We find it in the true Church.
We may be perplexed as to which church is right John 4:20 “Our fathers worshiped on this mountain, and you Jews say that in Jerusalem is the place where one ought to worship.”
The true Church is present where God’s Word is taught purely and the Sacraments are administered according to God’s command. There we find the gift of God — Salvation John 4:22 “You worship what you do not know; we know what we worship, for salvation is of the Jews.”
We find it among true worshipers.
They are not bound to any particular place or ritual John 4:21 “Jesus said to her, “Woman, believe Me, the hour is coming when you will neither on this mountain, nor in Jerusalem, worship the Father.”
They worship the true God in spirit and in truth John 4:23 “But the hour is coming, and now is, when the true worshipers will worship the Father in spirit and truth; for the Father is seeking such to worship Him.”
God is not bound to any outward group or building.
Church organizations can cease to exist, but true worshipers, who make up the church, will continue.

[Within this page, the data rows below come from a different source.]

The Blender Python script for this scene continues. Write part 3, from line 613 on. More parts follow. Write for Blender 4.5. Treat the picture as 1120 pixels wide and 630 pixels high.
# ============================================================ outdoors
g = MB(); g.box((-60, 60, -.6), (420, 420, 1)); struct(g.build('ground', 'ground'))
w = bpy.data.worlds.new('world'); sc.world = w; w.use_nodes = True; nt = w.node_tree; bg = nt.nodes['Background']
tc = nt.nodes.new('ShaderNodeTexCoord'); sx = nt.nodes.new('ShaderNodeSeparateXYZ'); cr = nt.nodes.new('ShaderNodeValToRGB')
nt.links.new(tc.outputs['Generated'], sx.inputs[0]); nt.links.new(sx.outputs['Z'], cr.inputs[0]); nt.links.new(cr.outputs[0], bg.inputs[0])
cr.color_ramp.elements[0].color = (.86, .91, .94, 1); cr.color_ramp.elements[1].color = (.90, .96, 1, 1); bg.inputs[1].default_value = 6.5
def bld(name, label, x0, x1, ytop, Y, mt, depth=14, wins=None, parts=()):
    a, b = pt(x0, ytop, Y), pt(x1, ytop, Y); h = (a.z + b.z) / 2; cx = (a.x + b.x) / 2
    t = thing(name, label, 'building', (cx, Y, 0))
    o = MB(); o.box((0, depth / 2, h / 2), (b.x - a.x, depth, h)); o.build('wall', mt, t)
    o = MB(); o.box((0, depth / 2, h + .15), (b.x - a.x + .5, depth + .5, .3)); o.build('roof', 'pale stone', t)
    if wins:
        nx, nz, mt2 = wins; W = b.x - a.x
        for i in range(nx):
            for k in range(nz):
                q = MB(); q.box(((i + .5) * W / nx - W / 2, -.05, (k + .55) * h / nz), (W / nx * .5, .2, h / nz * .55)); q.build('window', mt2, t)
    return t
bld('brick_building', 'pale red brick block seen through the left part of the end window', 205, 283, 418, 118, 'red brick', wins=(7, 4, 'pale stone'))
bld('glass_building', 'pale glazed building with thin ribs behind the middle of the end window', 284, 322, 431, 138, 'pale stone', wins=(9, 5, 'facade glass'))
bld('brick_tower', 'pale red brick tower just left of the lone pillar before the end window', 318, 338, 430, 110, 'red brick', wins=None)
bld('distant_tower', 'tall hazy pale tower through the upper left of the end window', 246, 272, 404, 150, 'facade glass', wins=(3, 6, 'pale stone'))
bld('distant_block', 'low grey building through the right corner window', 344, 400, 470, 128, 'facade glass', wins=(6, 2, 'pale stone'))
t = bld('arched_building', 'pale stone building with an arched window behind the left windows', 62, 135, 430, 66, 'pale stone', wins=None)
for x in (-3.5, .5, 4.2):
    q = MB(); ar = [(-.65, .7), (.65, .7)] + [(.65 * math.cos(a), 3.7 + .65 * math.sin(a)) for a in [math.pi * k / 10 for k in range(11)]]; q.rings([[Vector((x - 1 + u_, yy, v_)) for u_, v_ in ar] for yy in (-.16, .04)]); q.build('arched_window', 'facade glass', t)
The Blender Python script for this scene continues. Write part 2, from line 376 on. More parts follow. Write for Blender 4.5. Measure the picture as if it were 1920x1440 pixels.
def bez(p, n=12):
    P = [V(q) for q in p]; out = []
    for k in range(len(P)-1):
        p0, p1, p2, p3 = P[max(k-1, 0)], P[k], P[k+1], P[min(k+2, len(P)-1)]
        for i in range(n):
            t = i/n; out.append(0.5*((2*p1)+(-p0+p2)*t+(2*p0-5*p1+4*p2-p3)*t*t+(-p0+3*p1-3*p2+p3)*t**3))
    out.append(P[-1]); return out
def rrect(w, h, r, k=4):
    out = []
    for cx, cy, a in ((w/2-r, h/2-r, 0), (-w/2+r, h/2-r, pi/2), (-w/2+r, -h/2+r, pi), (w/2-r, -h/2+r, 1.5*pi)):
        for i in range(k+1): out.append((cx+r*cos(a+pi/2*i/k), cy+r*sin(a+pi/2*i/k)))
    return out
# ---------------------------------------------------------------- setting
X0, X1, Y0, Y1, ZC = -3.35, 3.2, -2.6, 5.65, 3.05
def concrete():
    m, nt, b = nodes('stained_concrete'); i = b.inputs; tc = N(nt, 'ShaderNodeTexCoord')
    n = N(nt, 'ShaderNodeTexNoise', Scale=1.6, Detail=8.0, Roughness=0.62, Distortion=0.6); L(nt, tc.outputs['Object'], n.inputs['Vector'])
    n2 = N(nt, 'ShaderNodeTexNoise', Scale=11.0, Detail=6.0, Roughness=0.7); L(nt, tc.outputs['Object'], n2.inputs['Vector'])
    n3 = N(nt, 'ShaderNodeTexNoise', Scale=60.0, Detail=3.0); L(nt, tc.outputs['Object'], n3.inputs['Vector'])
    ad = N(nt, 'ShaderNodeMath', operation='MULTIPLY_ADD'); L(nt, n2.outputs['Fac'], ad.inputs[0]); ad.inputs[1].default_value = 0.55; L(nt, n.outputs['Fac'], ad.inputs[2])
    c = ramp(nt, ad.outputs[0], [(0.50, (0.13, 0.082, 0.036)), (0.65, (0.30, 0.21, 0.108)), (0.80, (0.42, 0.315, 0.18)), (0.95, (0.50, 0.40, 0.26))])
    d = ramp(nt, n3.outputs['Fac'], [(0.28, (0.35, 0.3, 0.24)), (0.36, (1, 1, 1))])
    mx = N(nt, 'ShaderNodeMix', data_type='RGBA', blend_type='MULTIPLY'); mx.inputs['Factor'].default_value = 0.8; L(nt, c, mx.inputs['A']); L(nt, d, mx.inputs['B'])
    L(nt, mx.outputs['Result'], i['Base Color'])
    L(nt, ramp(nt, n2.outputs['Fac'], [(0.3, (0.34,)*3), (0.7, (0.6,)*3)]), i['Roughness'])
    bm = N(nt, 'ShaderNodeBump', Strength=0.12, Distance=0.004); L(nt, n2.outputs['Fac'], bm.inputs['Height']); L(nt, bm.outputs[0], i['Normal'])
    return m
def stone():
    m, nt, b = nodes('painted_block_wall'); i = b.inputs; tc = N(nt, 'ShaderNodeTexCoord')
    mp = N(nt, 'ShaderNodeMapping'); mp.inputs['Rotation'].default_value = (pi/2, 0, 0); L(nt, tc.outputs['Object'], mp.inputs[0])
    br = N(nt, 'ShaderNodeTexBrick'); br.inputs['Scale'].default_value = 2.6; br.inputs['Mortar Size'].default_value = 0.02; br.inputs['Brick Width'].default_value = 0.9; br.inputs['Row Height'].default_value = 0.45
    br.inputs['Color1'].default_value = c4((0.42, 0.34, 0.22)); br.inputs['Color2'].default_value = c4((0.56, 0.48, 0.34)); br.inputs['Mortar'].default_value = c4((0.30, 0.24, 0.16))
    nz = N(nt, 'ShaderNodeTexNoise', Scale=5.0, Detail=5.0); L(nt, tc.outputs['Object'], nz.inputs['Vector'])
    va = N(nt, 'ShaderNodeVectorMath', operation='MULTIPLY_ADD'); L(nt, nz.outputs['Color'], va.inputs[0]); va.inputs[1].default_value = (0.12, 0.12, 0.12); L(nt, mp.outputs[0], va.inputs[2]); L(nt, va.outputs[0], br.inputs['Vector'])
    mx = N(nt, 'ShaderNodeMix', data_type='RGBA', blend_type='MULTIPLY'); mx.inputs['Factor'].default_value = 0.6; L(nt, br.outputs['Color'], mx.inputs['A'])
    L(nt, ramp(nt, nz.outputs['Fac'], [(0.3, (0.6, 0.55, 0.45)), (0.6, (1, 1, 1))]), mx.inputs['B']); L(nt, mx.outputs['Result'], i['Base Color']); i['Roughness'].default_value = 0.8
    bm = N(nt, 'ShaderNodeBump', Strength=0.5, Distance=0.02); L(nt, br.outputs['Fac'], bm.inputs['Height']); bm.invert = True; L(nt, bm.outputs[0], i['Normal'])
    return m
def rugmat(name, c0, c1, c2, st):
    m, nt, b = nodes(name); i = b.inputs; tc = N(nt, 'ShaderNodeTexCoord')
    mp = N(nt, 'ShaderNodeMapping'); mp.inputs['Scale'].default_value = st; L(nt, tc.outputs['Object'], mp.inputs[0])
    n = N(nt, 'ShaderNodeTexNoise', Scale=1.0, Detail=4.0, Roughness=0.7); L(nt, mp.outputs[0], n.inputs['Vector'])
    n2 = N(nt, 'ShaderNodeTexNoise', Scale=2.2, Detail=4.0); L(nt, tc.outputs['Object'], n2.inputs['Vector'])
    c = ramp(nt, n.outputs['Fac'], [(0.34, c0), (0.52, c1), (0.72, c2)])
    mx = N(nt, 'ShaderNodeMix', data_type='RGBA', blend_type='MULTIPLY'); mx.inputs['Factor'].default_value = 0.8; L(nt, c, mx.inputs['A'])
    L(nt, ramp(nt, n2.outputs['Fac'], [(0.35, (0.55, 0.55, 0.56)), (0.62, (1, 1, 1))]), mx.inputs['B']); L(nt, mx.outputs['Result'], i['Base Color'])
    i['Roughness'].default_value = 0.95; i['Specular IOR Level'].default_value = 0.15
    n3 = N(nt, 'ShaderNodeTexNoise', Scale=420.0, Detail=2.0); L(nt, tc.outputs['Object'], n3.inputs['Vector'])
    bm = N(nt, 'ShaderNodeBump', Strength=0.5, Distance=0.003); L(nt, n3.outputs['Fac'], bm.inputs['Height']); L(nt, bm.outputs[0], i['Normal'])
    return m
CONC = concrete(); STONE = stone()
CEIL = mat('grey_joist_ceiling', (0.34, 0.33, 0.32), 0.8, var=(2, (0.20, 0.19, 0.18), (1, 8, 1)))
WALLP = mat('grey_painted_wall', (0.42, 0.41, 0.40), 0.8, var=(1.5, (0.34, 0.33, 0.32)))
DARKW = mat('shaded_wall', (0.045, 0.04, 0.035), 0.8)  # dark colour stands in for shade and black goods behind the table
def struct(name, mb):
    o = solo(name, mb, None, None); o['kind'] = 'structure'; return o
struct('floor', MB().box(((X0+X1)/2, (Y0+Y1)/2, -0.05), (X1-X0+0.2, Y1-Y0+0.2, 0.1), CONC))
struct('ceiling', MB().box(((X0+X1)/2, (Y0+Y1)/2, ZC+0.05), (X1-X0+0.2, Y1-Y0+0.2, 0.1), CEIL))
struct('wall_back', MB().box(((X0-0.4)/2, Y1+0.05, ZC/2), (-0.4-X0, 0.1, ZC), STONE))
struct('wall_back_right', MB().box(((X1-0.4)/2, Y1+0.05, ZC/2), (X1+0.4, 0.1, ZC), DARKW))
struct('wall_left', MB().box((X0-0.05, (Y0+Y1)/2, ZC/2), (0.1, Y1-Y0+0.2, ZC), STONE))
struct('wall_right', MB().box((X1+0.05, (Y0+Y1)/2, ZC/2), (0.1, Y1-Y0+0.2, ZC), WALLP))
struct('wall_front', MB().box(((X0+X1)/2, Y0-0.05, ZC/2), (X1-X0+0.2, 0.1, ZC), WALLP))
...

We find it in the Savior Himself.
Jesus reveals Himself to us in His Word John 4:26 “Jesus said to her, “I who speak to you am He.”
We can have Him now, as we are, in our emptiness and thirst.
He is the gift that satisfies John 4:28-29 “The woman then left her waterpot, went her way into the city, and said to the men, “Come, see a Man who told me all things that I ever did. Could this be the Christ?”
Do you know the Gift of God? Jesus says to you, “I who speak to you and He.”
In the name of the Father, and of the Son, and of the Holy Spirit. Amen.